Tomales’ iconic William Tell House, remade and remodeled, hits the target
Here, there, everywhere in Wine Country, dining is farm-to-?table. We’re so rich with boutique ranches, dairies, artisanal farms and fresh-from-the-water seafood, that good restaurants serve us the very best stuff. We’re lucky that way, and even after living here for 15 years now, it always thrills me.
Yet still, a recent dinner at the William Tell House in Tomales amped the delight to new heights. As I sat at the bar slurping briny, buttery Preston Point oysters ($4 each) from Tomales Bay Oyster Company, the bartender pointed out a gentleman a few stools down who was giving me the thumbs up. It was Shannon Gregory, co-owner of Tomales Bay Oyster Company and The Marshall Store oyster bar and market on Tomales Bay.
A little later, as I spooned up seafood chowder, another gentleman stopped by to ask how I was enjoying it. It was David Little, who owns the Little Organic Farm nearby that grows the firm, meaty potatoes for the chunky soup, and also gifts us with the aromatic fennel for the buttermilk fried oysters and chips ($18) that I dug into next.

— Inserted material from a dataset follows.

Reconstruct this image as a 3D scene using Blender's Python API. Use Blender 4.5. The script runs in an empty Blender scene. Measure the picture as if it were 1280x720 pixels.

Larry Wagner was in the house, too, as a regular when he isn’t nurturing his heirloom tomatoes and cucumbers at his family’s longstanding Volkerts Ranch in Sebastopol (try his produce in the stunning salad of ruby-ripe tomatoes, lemon cucumber, grilled Brie, fried Parmesan and picholine olives, $14). And there, a few seats over, I saw Christian Coffey, founder of Folly Cheese Co. of Tomales; he provides his tiny batch cheese to William Tell, and likes to come in with his wife and Tomales Farmstead Creamery head cheesemaker Ashley Coffey. Tomales Farmstead, of course, supplies cheese here, as well.
I felt like I had crashed a red carpet party, even if these celebrities were dressed in dusty T-shirts and jeans, and packing a bit of soil under their well-scrubbed but ever-stained fingernails. But it was just another Friday night at the William Tell, an iconic saloon-restaurant-inn that reopened in June after a yearlong renovation.
It wasn’t always this glamorous at the property that opened in 1877, burned down in the Great Tomales Fire of 1920, and was rebuilt a year later. Before new owner Ted Wilson purchased the place in June, 2018, the restaurant had been run by various proprietors who didn’t mind cutting culinary corners here and there. Or nearly everywhere.
“Right after I bought it, I was doing inventory, and found a freezer upstairs,” said Wilson, who also owns Oakland’s The Alice Collective café, bar and event space, and Metal + Match catering company. “It was packed with frozen crinkle cut carrots and French fries. So uncool when actual farmers are sitting at your bar.”
Granted, these farmers weren’t usually coming here to eat, but to sip cold beers in the saloon, while tourist types filed into the restaurant side to fill up on chicken strips and fettuccine Alfredo on their way to Dillon Beach 4 miles west. But now, since Wilson brought on consulting chef Austin Perkins (Cyrus, Nick’s Cove, Perkins Catering Co.) and started courting the agricultural talent in his own backyard, a distinctly neighborhood crowd dines on mouthwatering signatures such as succulent roasted local chicken paired with just-picked sweet corn on a pond of rich, salty poulet jus (half $22, whole $40).
Wisely, however, Wilson and Perkins didn’t turn too fancy. That chicken is about as expensive as things get, and service is order-at-the-counter with table delivery. The one-page menu offers honest, approachable food at everyday-dining prices, yet with everything made-from-scratch and bursting with flavor. So yes, many Sundays you’ll see the Poncia family dining here - as owners of Stemple Creek Ranch 2.5 miles north, they appreciate the burgers and the weekly-changing “Butcher’s Cut” steaks made from their own grass-fed, all-natural premium beef.
“I think about locals every day,” said Wilson. “Buying a place in a 254-person town, and not really knowing Marin, I knew there would be a cultural shift. I wasn’t just picking up a restaurant and making the burger better, everything had to get better. And I knew I couldn’t charge city prices, so it’s just $12 for a seven-ounce burger, that’s insane.”
What a beautiful burger it is, too, cooked medium rare for a juicy pink middle and a seared, caramelized edge. It arrives draped in Valley Ford Cheese & Creamery Highway One old-style Fontina, pickled onion, leaf lettuce, pickles and caramelized aioli on a brioche bun that’s been branded with the William Tell logo. You add homemade applewood bacon ($2), avocado ($2), a double patty and cheese ($6), and/or thickish hand cut, duck fat Kennebec fries sprinkled in Old Bay spice ($4).